'''
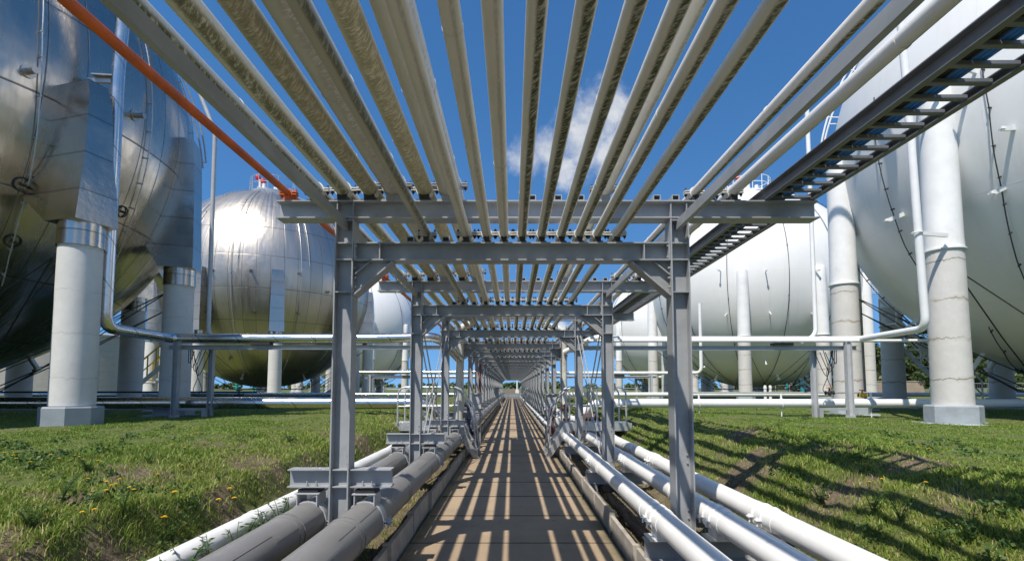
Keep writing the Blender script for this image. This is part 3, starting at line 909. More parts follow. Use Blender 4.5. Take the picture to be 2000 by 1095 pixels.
# ------------------------------------------------------------------ spherical tanks
TR = 7.0
TC_Z = EYE + 1.005 * 7
SHELL_ME = None
def shell_mesh(name, mat):
    me = bpy.data.meshes.new(name); bm = bmesh.new()
    bmesh.ops.create_uvsphere(bm, u_segments=128, v_segments=72, radius=TR); bm.to_mesh(me); bm.free()
    me.materials.append(mat); me.polygons.foreach_set('use_smooth', [True] * len(me.polygons)); return me
M_SHELL = metal_shell('polished_shell', TR, tint=(.50, .46, .405), wob=.045, rough=.17)
M_SHELL_B = metal_shell('satin_shell', TR, tint=(.54, .50, .445), wob=.035, rough=.32)
W_SHELL = white_shell('white_shell', TR)
ZG = .80
def metal_pillar(LR=TR):
    """concrete leg in local coords: origin at ring point on ground, +x outward"""
    z = ZG
    m = MB(); m.lathe([(.385, z + .44), (.375, z + 3.6), (.365, 5.05)], 28); me = m.mesh('pillar', CONC_A)
    m = MB()
    m.lathe([(.53, z - .4), (.53, z + .40), (.51, z + .43)], 8); m.lathe([(.95, z - .3), (.95, z + .03), (.94, z + .04)], 10)
    pl = m.mesh('plinth', PLINTH_A, smooth=False)
    m = MB(); m.lathe([(.40, 4.50), (.40, 4.985)], 28); m.lathe([(.41, 4.495), (.41, 4.52)], 28)
    # boxed lagging that joins the leg to the ball: flat outer face, slanted top
    def ring(z_, hw, xo):
        xi = -LR + math.sqrt(max(.01, TR ** 2 - (z_ - TC_Z) ** 2)) - .25
        return [(xo, -hw, z_), (xo, hw, z_), (xi, hw, z_), (xi, -hw, z_)]
    secs = [ring(5.3, .34, .41), ring(6.2, .30, .39), ring(7.0, .26, .36), ring(7.6, .23, .34), ring(8.0, .20, .24)] if LR > TR else [ring(5.3, .42, .42), ring(6.2, .40, .40), ring(7.2, .38, .38), ring(8.2, .36, .35), ring(8.75, .35, .28)]
    hw0 = .425; xo0 = .425
    secs = [[(xo0, -hw0, 4.98), (xo0, hw0, 4.98), (-.425, hw0, 4.98), (-.425, -hw0, 4.98)], ring(5.75, hw0 * .95 if LR == TR else .36, xo0 * .98)] + secs[1:]
    vs = [p for s_ in secs for p in s_]; fs = []
    for i in range(len(secs) - 1):
        for k in range(4): fs.append((i * 4 + k, i * 4 + (k + 1) % 4, (i + 1) * 4 + (k + 1) % 4, (i + 1) * 4 + k))
    fs += [(3, 2, 1, 0), tuple((len(secs) - 1) * 4 + k for k in range(4))]
    m.add(vs, fs); cl = m.mesh('lagging_box', CLADS, ang=20)
    return me, pl, cl
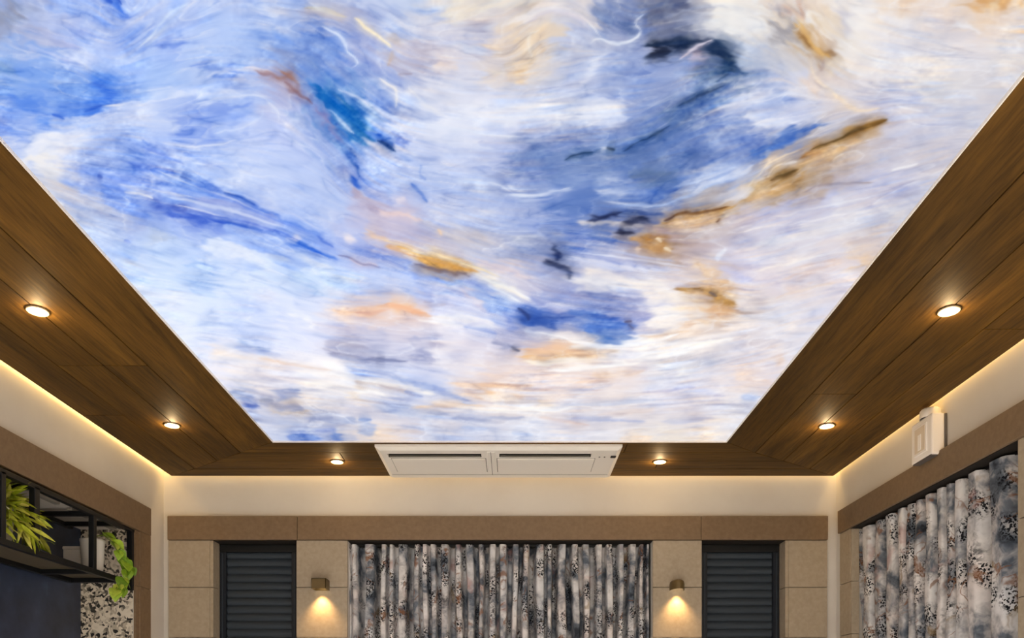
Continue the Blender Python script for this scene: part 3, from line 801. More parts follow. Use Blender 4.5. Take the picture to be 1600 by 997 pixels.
def paint_sheet():
    rng = np.random.default_rng(11)
    us = np.arange(SU0, SU1, SRES); vs = np.arange(SV0, SV1, SRES)
    H, W = len(vs), len(us)
    # ---- washes, evaluated on a coarse grid; beyond the described part the sheet mirrors itself
    pts, cols = [], []
    for v, s in WASH.items():
        t = s.split()
        for i in range(0, len(t), 2):
            pts.append((float(t[i]), float(v))); cols.append(hexlin(t[i + 1]))
    pts = np.array(pts); cols = np.array(cols)
    cu = np.arange(-16, 1640, 12.0); cv = np.arange(-16, 720, 12.0)
    A, B = np.meshgrid(cu, cv)
    wsum = np.zeros(A.shape); csum = np.zeros(A.shape + (3,))
    for p, c in zip(pts, cols):
        d2 = ((A - p[0]) / 30.0) ** 2 + ((B - p[1]) / 22.0) ** 2
        w = np.exp(-d2 * .5) + 2e-3 / (1 + d2) ** 2
        wsum += w; csum += w[..., None] * c
    coarse = csum / wsum[..., None]
    strokes = []
    for line in STROKES.strip().splitlines():
        t = line.split()
        strokes.append((hexlin(t[0].lstrip('!')), float(t[1]), float(t[2]), float(t[3]), np.array([[float(q) for q in p.split(',')] for p in t[4:]]), t[0][0] == '!'))
    # ---- flow: directions of the strokes, spread out (double angle mean)
    fu = np.arange(-40, 1660, 16.0); fv = np.arange(-40, 740, 16.0)
    FA, FB = np.meshgrid(fu, fv)
    cs = np.full(FA.shape, .02); sn = np.full(FA.shape, .006)
    for c, a, wl, wr, P, late in strokes:
        for p, q in zip(P[:-1], P[1:]):
            d = q - p; L = np.hypot(*d)
            if L < 1: continue
            ang = np.arctan2(d[1], d[0]); m = (p + q) / 2
            w = a * L * np.exp(-(((FA - m[0]) ** 2 + (FB - m[1]) ** 2) / (2 * (21 + L * .34) ** 2))) / 20
            cs += w * np.cos(2 * ang); sn += w * np.sin(2 * ang)
    th = np.arctan2(sn, cs) / 2
    # ---- the sheet at full size
    U, V = np.meshgrid(us, vs)
    Um = np.where(U < 0, -U * .8, np.where(U > 1600, 3200 - U, U)); Vm = np.abs(V)
    n1 = [smooth_noise(rng, (H, W), 70 / SRES) for _ in range(2)]
    n2 = [smooth_noise(rng, (H, W), 24 / SRES) for _ in range(2)]
    n3 = [smooth_noise(rng, (H, W), 9 / SRES) for _ in range(2)]
    n4 = [smooth_noise(rng, (H, W), 4 / SRES) for _ in range(2)]
    per = np.clip(1.15 - Vm / 900, .35, 1)                      # the pattern is finer away from the front edge
    bu = Um + (9 * n1[0] + 9 * n2[0] + 4 * n3[0]); bv = Vm + (7 * n1[1] + 6 * n2[1] + 3 * n3[1]) * per
    img = bilerp(coarse, (bv - cv[0]) / 12.0, (bu - cu[0]) / 12.0)
    c2 = bilerp(np.cos(2 * th), (Vm - fv[0]) / 16, (Um - fu[0]) / 16); s2 = bilerp(np.sin(2 * th), (Vm - fv[0]) / 16, (Um - fu[0]) / 16)
    ang = np.arctan2(s2, c2) / 2
    dx, dy = np.cos(ang), np.sin(ang)
    # signs for the mirrored parts
    dx = np.where((U < 0) | (U > 1600), -dx, dx); dy = np.where(V < 0, -dy, dy)
    # streaks: noise smeared along the flow
    jj, ii = np.meshgrid(np.arange(W, dtype=float), np.arange(H, dtype=float))
    def lic(src, n, step):
        out = src.copy(); tot = 1.0
        for sgn in (1, -1):
            x = jj.copy(); y = ii.copy(); px, py = dx.copy(), dy.copy()
            for k in range(n):
                vx = bilerp(dx, y, x); vy = bilerp(dy, y, x)
                flip = np.where(vx * px + vy * py < 0, -1, 1); vx = vx * flip; vy = vy * flip
                px, py = vx, vy
                x = x + sgn * step * vx; y = y + sgn * step * vy
                w = np.cos((k + 1) / (n + 1) * np.pi / 2)
                out = out + w * bilerp(src, y, x)
                tot += w
        return out / tot
    rowmap = (vs + 16) / SRES; rowmap = rowmap * (1 + .0011 * (vs + 16))          # finer across the flow towards the far edge
    H2 = int(rowmap.max()) + 4
    def nf(cell):
        a = smooth_noise(rng, (H2, W), cell / SRES); r = rowmap.astype(int); fr = (rowmap - r)[:, None]
        return a[r] * (1 - fr) + a[r + 1] * fr
    nz = np.stack([nf(q) for q in (3.2, 7, 14, 6, 22)], -1)
    nz = bilerp(nz, ii + 7 * n2[1] / SRES, jj + 7 * n2[0] / SRES)
    st = lic(nz, 9, 3.4 / SRES)
    st = st / st.reshape(-1, 5).std(0)
    # ---- strokes on the described part only (mirrored lookups paint the rest)
    wu_b = Um + (2.6 * n2[0] + 1.8 * n3[0] + .8 * n4[0]); wv_b = Vm + (2.0 * n2[1] + 1.4 * n3[1] + .7 * n4[1]) * per
    wu_s = Um + (2.4 * n2[0] + .5 * n3[0]); wv_s = Vm + (1.8 * n2[1] + .4 * n3[1]) * per
    def lay(c, a, wl, wr, P):
        wu, wv = (wu_b, wv_b) if max(wl, wr) > 3.1 else (wu_s, wv_s)
        R = max(wl, wr) * 1.6 + 14
        R = max(wl, wr) * 4.5 + 14
        x0, y0 = P.min(0) - R; x1, y1 = P.max(0) + R
        m = (wu > x0) & (wu < x1) & (wv > y0) & (wv < y1)
        if not m.any(): return
        # smooth the polyline a little
        Q = P
        for _ in range(3):
            if len(Q) > 2:
                Q = np.concatenate([Q[:1], np.stack([Q[:-1] * .75 + Q[1:] * .25, Q[:-1] * .25 + Q[1:] * .75], 1).reshape(-1, 2), Q[-1:]])
        x = wu[m]; y = wv[m]
        seg = np.hypot(*(Q[1:] - Q[:-1]).T); T = max(seg.sum(), 1e-6); acc = 0
        best = np.full(x.shape, 1e9); side = np.zeros(x.shape); tt = np.zeros(x.shape)
        for i, (p, q) in enumerate(zip(Q[:-1], Q[1:])):
            d = q - p; L2 = max((d ** 2).sum(), 1e-6)
            t = np.clip(((x - p[0]) * d[0] + (y - p[1]) * d[1]) / L2, 0, 1)
            ex = x - p[0] - t * d[0]; ey = y - p[1] - t * d[1]
            dd = np.hypot(ex, ey); up = dd < best
            best = np.where(up, dd, best); tt = np.where(up, (acc + t * seg[i]) / T, tt)
            side = np.where(up, d[0] * ey - d[1] * ex, side); acc += seg[i]
        w = np.where(side < 0, wl, wr)
        big = max(wl, wr)
        e = np.clip(tt * (1 - tt) * 4, 0, 1)
        taper = (.45 + .75 * np.sqrt(e)) if big > 9 else (.04 + 1.16 * e ** .6)
        w = w * (1.22 if 3.1 < big <= 5.5 else 1.05) * taper * np.clip(1 + (.3 if big > 5.5 else .16) * st[..., 1][m] + .12 * st[..., 0][m], .35, 2)
        k = np.clip((w * 1.5 - best) / (w * (1.0 if big > 5.5 else 1.25) + .4), 0, 1)
        k = k * k * (3 - 2 * k)
        k = np.maximum(k * np.clip(e * 3 + .25, 0, 1), .34 * np.exp(-(best / (w * 2.4 + .8)) ** 2) * np.clip(e * 2 + .1, 0, 1))
        k = k * a * np.clip(.97 + (.22 if big > 5.5 else .1) * st[..., 1][m] + .12 * st[..., 2][m], .3, 1.08)
        k = np.clip(k, 0, 1)[:, None]
        img[m] = img[m] * (1 - k) + c * k
    def drag(al, ac):                                           # pull the paint along and across the flow, unevenly
        sa = .75 * st[..., 1] + .5 * st[..., 0] + .4 * st[..., 2]; sc = .6 * st[..., 3] + .6 * st[..., 4]
        return bilerp(img, ii + (dy * sa * al + dx * sc * ac * .8) / SRES, jj + (dx * sa * al - dy * sc * ac) / SRES)
    for s in strokes:
        if not s[5] and max(s[2], s[3]) > 5.5: lay(*s[:5])
    img[:] = drag(5.5, 4.0); img[:] = lic(img, 2, 2.0 / SRES)
    m1 = [nf(17) for _ in range(2)]; m2 = [nf(8) for _ in range(2)]; m3 = [nf(4.2) for _ in range(2)]
    img[:] = bilerp(img, ii + (2.2 * m1[1] + 1.4 * m2[1] + .8 * m3[1]) * per / SRES, jj + (2.6 * m1[0] + 1.7 * m2[0] + .9 * m3[0]) / SRES)
    for s in strokes:
        if not s[5] and 3.1 < max(s[2], s[3]) <= 5.5: lay(*s[:5])
    for s in strokes:                                           # ! marks a crisp late stroke
        if s[5] and max(s[2], s[3]) > 3.1: lay(*s[:5])
    img[:] = drag(3.2, 1.6)
    img[:] = img * .5 + lic(img, 3, 1.6 / SRES) * .5
    img[:] = bilerp(img, ii + (.7 * m1[1] + .5 * m2[1] + .35 * m3[1]) * per / SRES, jj + (.8 * m1[0] + .6 * m2[0] + .4 * m3[0]) / SRES)
    for s in strokes:
        if max(s[2], s[3]) <= 3.1: lay(*s[:5])
    img[:] = img * .6 + lic(img, 2, 1.3 / SRES) * .4
    # ---- silky wisps: pale ones lift towards white, deeper ones sink to the blue or tan around them
    lum = img.mean(-1, keepdims=True)
    sat = (img.max(-1, keepdims=True) - img.min(-1, keepdims=True))
    patch = np.clip(.75 + .45 * n1[0] + .3 * n2[0], .15, 1.8)[..., None]
    wv1 = (.32 * st[..., 0] + .5 * st[..., 1] + .6 * st[..., 2] + .55 * st[..., 4])[..., None] * patch
    amt = (.03 + .055 * np.clip(sat * 1.6, 0, 1)) * (1 + .7 * np.clip((Vm - 380) / 200, 0, 1)[..., None])
    up = np.clip(wv1, 0, 3) * amt; dn = np.clip(-wv1, 0, 3) * amt
    img[:] = img + (np.array([.96, .96, .995]) - img) * np.clip(up * 1.7, 0, .65) * np.clip(lum * 2.0 - .55, .25, 1)
    deep = np.clip(img + (img - lum) * .25 - np.array([.17, .15, .10]), 0, 1)
    img[:] = img + (deep - img) * np.clip(dn * 4.5, 0, .75) * np.clip(lum * 1.9 - .55, .12, 1)
    # marbling: bands and thin lines of a stirred noise pulled out along the flow
    for cell, freq, ab, ap, ad in ((80, 2.4, .060, .30, .10), (40, 2.6, .055, .50, .30), (22, 2.6, .040, .42, .26), (12, 2.2, .024, .26, .16)):
        f = nf(cell)
        f = bilerp(f, ii + (7 * n2[1] + 14 * n1[1] + 2 * n3[1]) * per / SRES, jj + (10 * n2[0] + 22 * n1[0] + 2 * n3[0]) / SRES)
        f = lic(f[..., None], 11, 4.0 / SRES)[..., 0]; f = f / f.std() + .10 * st[..., 1] + .05 * st[..., 0]
        g = np.clip(.45 + .75 * nf(64), 0, 1.2); g2 = np.clip(.30 + .8 * nf(38), 0, 1.2)
        ph = f * freq
        band = np.cos(ph)
        saw = (ph / (2 * np.pi)) % 1.0                               # soft on one side, crisp on the other
        veil = np.exp(-saw * 5.0) * np.clip(saw * 26, 0, 1)
        line = np.exp(-((np.minimum(saw, 1 - saw)) / .03) ** 2)
        dline = np.exp(-((saw - .52) / .05) ** 2)
        img[:] = img + (np.array([.955, .96, .995]) - img) * (ap * (.55 * line + .42 * veil) * g)[..., None] * np.clip(lum * 2.0 - .55, .25, 1)
        dk = np.clip(img - np.array([.22, .18, .10]) * (.6 + 1.2 * sat), 0, 1)
        img[:] = img + (dk - img) * np.clip(ad * (.45 + 2.2 * sat[..., 0]) * dline * g2 + ab * 4 * np.clip(-band, 0, 1) * g2, 0, .9)[..., None] * np.clip(lum * 1.9 - .55, .12, 1)
    tone = np.clip((Vm - 330) / 200, 0, 1)[..., None]               # the far part of the print is paler, with crisper streaks
    img[:] = img + tone * (.16 * np.maximum(img - .86, -.16) + .022)
    lum = img.mean(-1, keepdims=True); img[:] = img + (lum - img) * np.maximum(.20 * (1 - .5 * tone) * np.clip((Um[..., None] - 600) / 200, 0, 1), .22 * np.clip((Vm[..., None] - 470) / 100, 0, 1))
    mott = (m3[0] * .45 + m2[0] * .6 + .55 * m1[0] + .4 * n2[0])[..., None] * (.012 + .075 * np.clip(np.minimum(sat, .9 - sat) - .08, 0, .3)) * patch
    img[:] = img + mott * np.array([1.1, 1.0, .6])
    warm = st[..., 3][..., None] * .011 * patch
    img[:] = np.clip(img + warm * np.array([1, .1, -1.1]), 0.01, 1)
    return img, us, vs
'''
What the task asks »
Filter the records for lines holding the string "from". Copy each one.

Output of the exercise »
Continue the Blender Python script for this scene: part 3, from line 801. More parts follow. Use Blender 4.5. Take the picture to be 1600 by 997 pixels.
    per = np.clip(1.15 - Vm / 900, .35, 1)                      # the pattern is finer away from the front edge